Os vitrais foram encomendados em 1907, para ornamentar o salão de leitura e o gabinete da direcção, ao pintor e mestre vitralista Cláudio Martins, grande responsável pela recuperação desta arte na Lisboa do início do século XX. No final dos anos 80, foram retirados para restauro e criação de réplicas de peças danificadas, num trabalho que levou um ano e custou quatro mil contos (uma fortuna à época).

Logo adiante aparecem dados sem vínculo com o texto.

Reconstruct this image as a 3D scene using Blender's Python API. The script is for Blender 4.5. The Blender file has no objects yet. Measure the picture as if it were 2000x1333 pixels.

Conta-nos a brochura Auto Palace, um século de vida, da Auto-Industrial, proprietária do edifício, que os vitrais terão inspirado Fernando Pessoa a criar o poema do seu heterónimo Álvaro de Campos “Ao volante do Chevrolet pela Estrada de Sintra”. Sendo certo que os vitrais de 1907 não podiam retratar Chevrolets (a marca só foi fundada em 1911), não é de excluir que em 1928, data do poema, a aura em torno desses glamorosos carros e a visão dos vitrais (onde até parece aparecer o Palácio de Sintra) possam ter inspirado o poeta. Verdade ou mito, é uma história bonita. Que só nos leva a desejar que as estantes de peças venham a ser retiradas daquela sala e que o vitral com o automóvel desportivo do início do século XX volte a poder ser admirado em todo o seu esplendor.